__Your instructions__.
Retype the data that follows line by line, exactly, and leave its pictures out.
• • •
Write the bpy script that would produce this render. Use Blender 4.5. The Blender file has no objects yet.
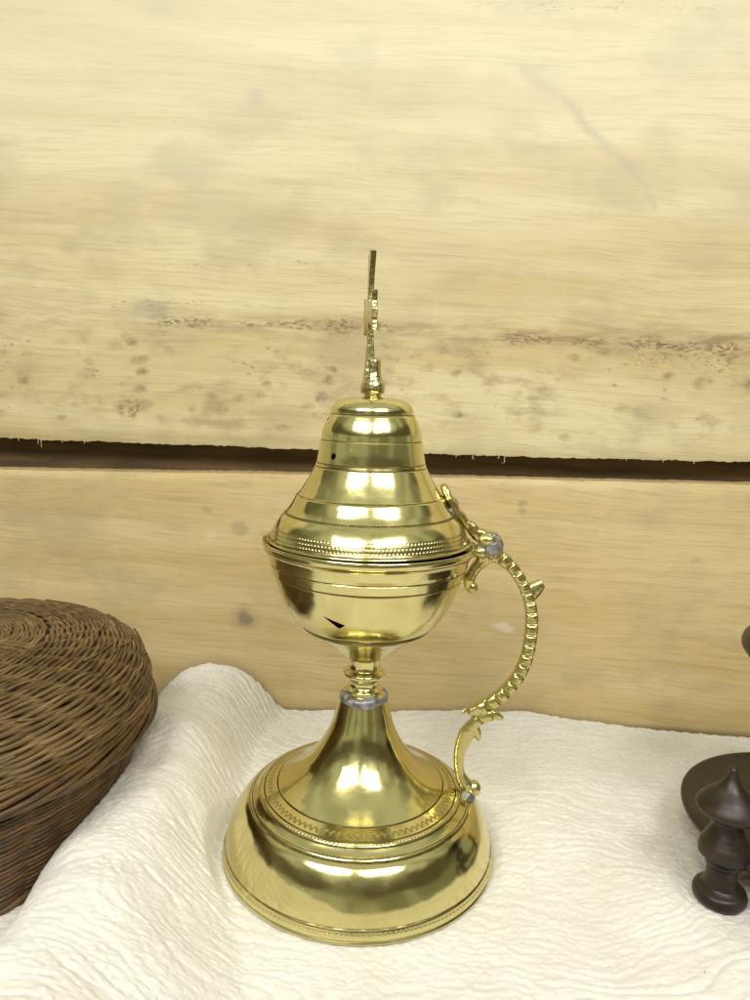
import bpy, math, random
import numpy as np
from mathutils import Vector, Matrix
random.seed(7); rng = np.random.default_rng(11)
U = 0.065                      # radius of the burner's foot in metres; lengths below are multiples of it
PI = math.pi
S = bpy.context.scene
COL = S.collection

# ------------------------------------------------------------------ node helper
class NT:
    def __init__(s, mat):
        mat.use_nodes = True; s.t = mat.node_tree; s.t.nodes.clear(); s.L = s.t.links
    def node(s, typ, **kw):
        n = s.t.nodes.new(typ)
        for k, v in kw.items(): setattr(n, k, v)
        return n
    def put(s, sock, v):
        if isinstance(v, bpy.types.NodeSocket): s.L.new(v, sock)
        elif v is not None:
            if hasattr(sock.default_value, '__len__') and not hasattr(v, '__len__'): v = [v]*len(sock.default_value)
            if hasattr(v, '__len__') and len(sock.default_value) == 4 and len(v) == 3: v = tuple(v)+(1,)
            sock.default_value = v
    def m(s, op, a, b=None, c=None, clamp=False):
        n = s.node('ShaderNodeMath', operation=op, use_clamp=clamp)
        s.put(n.inputs[0], a)
        if b is not None: s.put(n.inputs[1], b)
        if c is not None: s.put(n.inputs[2], c)
        return n.outputs[0]
    def add(s, a, b): return s.m('ADD', a, b)
    def sub(s, a, b): return s.m('SUBTRACT', a, b)
    def mul(s, a, b): return s.m('MULTIPLY', a, b)
    def coords(s, scale=1/U, which='Object'):
        tc = s.node('ShaderNodeTexCoord'); v = s.node('ShaderNodeVectorMath', operation='SCALE')
        s.L.new(tc.outputs[which], v.inputs[0]); v.inputs['Scale'].default_value = scale
        return v.outputs[0]
    def sep(s, v):
        n = s.node('ShaderNodeSeparateXYZ'); s.L.new(v, n.inputs[0]); return n.outputs[0], n.outputs[1], n.outputs[2]
    def comb(s, x, y, z):
        n = s.node('ShaderNodeCombineXYZ'); s.put(n.inputs[0], x); s.put(n.inputs[1], y); s.put(n.inputs[2], z); return n.outputs[0]
    def vscale(s, v, sc):
        n = s.node('ShaderNodeVectorMath', operation='MULTIPLY'); s.L.new(v, n.inputs[0]); n.inputs[1].default_value = sc; return n.outputs[0]
    def noise(s, v, scale=1, detail=3, rough=.5, dist=0, color=False):
        n = s.node('ShaderNodeTexNoise'); s.L.new(v, n.inputs['Vector'])
        n.inputs['Scale'].default_value = scale; n.inputs['Detail'].default_value = detail
        n.inputs['Roughness'].default_value = rough; n.inputs['Distortion'].default_value = dist
        return n.outputs['Color' if color else 'Fac']
    def vor(s, v, scale=1, rand=1):
        n = s.node('ShaderNodeTexVoronoi'); s.L.new(v, n.inputs['Vector']); n.inputs['Scale'].default_value = scale
        n.inputs['Randomness'].default_value = rand; return n.outputs['Distance']
    def mapr(s, x, a, b, c=0, d=1, smooth=True):
        n = s.node('ShaderNodeMapRange', interpolation_type='SMOOTHSTEP' if smooth else 'LINEAR')
        s.put(n.inputs[0], x); s.put(n.inputs[1], a); s.put(n.inputs[2], b); s.put(n.inputs[3], c); s.put(n.inputs[4], d)
        return n.outputs[0]
    def mix(s, f, a, b, blend='MIX'):
        n = s.node('ShaderNodeMix', data_type='RGBA', blend_type=blend)
        s.put(n.inputs[0], f); s.put(n.inputs[6], a); s.put(n.inputs[7], b); return n.outputs[2]
    def bump(s, h, strength=.3, dist=.001, normal=None):
        n = s.node('ShaderNodeBump'); s.put(n.inputs['Height'], h); n.inputs['Strength'].default_value = strength
        n.inputs['Distance'].default_value = dist
        if normal is not None: s.L.new(normal, n.inputs['Normal'])
        return n.outputs[0]
    def out(s, base, rough=.5, metal=0., normal=None, spec=.5, sheen=0., coat=0.):
        p = s.node('ShaderNodeBsdfPrincipled'); s.put(p.inputs['Base Color'], base); s.put(p.inputs['Roughness'], rough)
        s.put(p.inputs['Metallic'], metal); s.put(p.inputs['Specular IOR Level'], spec)
        p.inputs['Sheen Weight'].default_value = sheen; p.inputs['Coat Weight'].default_value = coat
        if normal is not None: s.L.new(normal, p.inputs['Normal'])
        o = s.node('ShaderNodeOutputMaterial'); s.L.new(p.outputs[0], o.inputs[0]); return p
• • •
__Response__.
Write the bpy script that would produce this render. Use Blender 4.5. The Blender file has no objects yet.
import bpy, math, random
import numpy as np
from mathutils import Vector, Matrix
random.seed(7); rng = np.random.default_rng(11)
U = 0.065                      # radius of the burner's foot in metres; lengths below are multiples of it
PI = math.pi
S = bpy.context.scene
COL = S.collection

# ------------------------------------------------------------------ node helper
class NT:
    def __init__(s, mat):
        mat.use_nodes = True; s.t = mat.node_tree; s.t.nodes.clear(); s.L = s.t.links
    def node(s, typ, **kw):
        n = s.t.nodes.new(typ)
        for k, v in kw.items(): setattr(n, k, v)
        return n
    def put(s, sock, v):
        if isinstance(v, bpy.types.NodeSocket): s.L.new(v, sock)
        elif v is not None:
            if hasattr(sock.default_value, '__len__') and not hasattr(v, '__len__'): v = [v]*len(sock.default_value)
            if hasattr(v, '__len__') and len(sock.default_value) == 4 and len(v) == 3: v = tuple(v)+(1,)
            sock.default_value = v
    def m(s, op, a, b=None, c=None, clamp=False):
        n = s.node('ShaderNodeMath', operation=op, use_clamp=clamp)
        s.put(n.inputs[0], a)
        if b is not None: s.put(n.inputs[1], b)
        if c is not None: s.put(n.inputs[2], c)
        return n.outputs[0]
    def add(s, a, b): return s.m('ADD', a, b)
    def sub(s, a, b): return s.m('SUBTRACT', a, b)
    def mul(s, a, b): return s.m('MULTIPLY', a, b)
    def coords(s, scale=1/U, which='Object'):
        tc = s.node('ShaderNodeTexCoord'); v = s.node('ShaderNodeVectorMath', operation='SCALE')
        s.L.new(tc.outputs[which], v.inputs[0]); v.inputs['Scale'].default_value = scale
        return v.outputs[0]
    def sep(s, v):
        n = s.node('ShaderNodeSeparateXYZ'); s.L.new(v, n.inputs[0]); return n.outputs[0], n.outputs[1], n.outputs[2]
    def comb(s, x, y, z):
        n = s.node('ShaderNodeCombineXYZ'); s.put(n.inputs[0], x); s.put(n.inputs[1], y); s.put(n.inputs[2], z); return n.outputs[0]
    def vscale(s, v, sc):
        n = s.node('ShaderNodeVectorMath', operation='MULTIPLY'); s.L.new(v, n.inputs[0]); n.inputs[1].default_value = sc; return n.outputs[0]
    def noise(s, v, scale=1, detail=3, rough=.5, dist=0, color=False):
        n = s.node('ShaderNodeTexNoise'); s.L.new(v, n.inputs['Vector'])
        n.inputs['Scale'].default_value = scale; n.inputs['Detail'].default_value = detail
        n.inputs['Roughness'].default_value = rough; n.inputs['Distortion'].default_value = dist
        return n.outputs['Color' if color else 'Fac']
    def vor(s, v, scale=1, rand=1):
        n = s.node('ShaderNodeTexVoronoi'); s.L.new(v, n.inputs['Vector']); n.inputs['Scale'].default_value = scale
        n.inputs['Randomness'].default_value = rand; return n.outputs['Distance']
    def mapr(s, x, a, b, c=0, d=1, smooth=True):
        n = s.node('ShaderNodeMapRange', interpolation_type='SMOOTHSTEP' if smooth else 'LINEAR')
        s.put(n.inputs[0], x); s.put(n.inputs[1], a); s.put(n.inputs[2], b); s.put(n.inputs[3], c); s.put(n.inputs[4], d)
        return n.outputs[0]
    def mix(s, f, a, b, blend='MIX'):
        n = s.node('ShaderNodeMix', data_type='RGBA', blend_type=blend)
        s.put(n.inputs[0], f); s.put(n.inputs[6], a); s.put(n.inputs[7], b); return n.outputs[2]
    def bump(s, h, strength=.3, dist=.001, normal=None):
        n = s.node('ShaderNodeBump'); s.put(n.inputs['Height'], h); n.inputs['Strength'].default_value = strength
        n.inputs['Distance'].default_value = dist
        if normal is not None: s.L.new(normal, n.inputs['Normal'])
        return n.outputs[0]
    def out(s, base, rough=.5, metal=0., normal=None, spec=.5, sheen=0., coat=0.):
        p = s.node('ShaderNodeBsdfPrincipled'); s.put(p.inputs['Base Color'], base); s.put(p.inputs['Roughness'], rough)
        s.put(p.inputs['Metallic'], metal); s.put(p.inputs['Specular IOR Level'], spec)
        p.inputs['Sheen Weight'].default_value = sheen; p.inputs['Coat Weight'].default_value = coat
        if normal is not None: s.L.new(normal, p.inputs['Normal'])
        o = s.node('ShaderNodeOutputMaterial'); s.L.new(p.outputs[0], o.inputs[0]); return p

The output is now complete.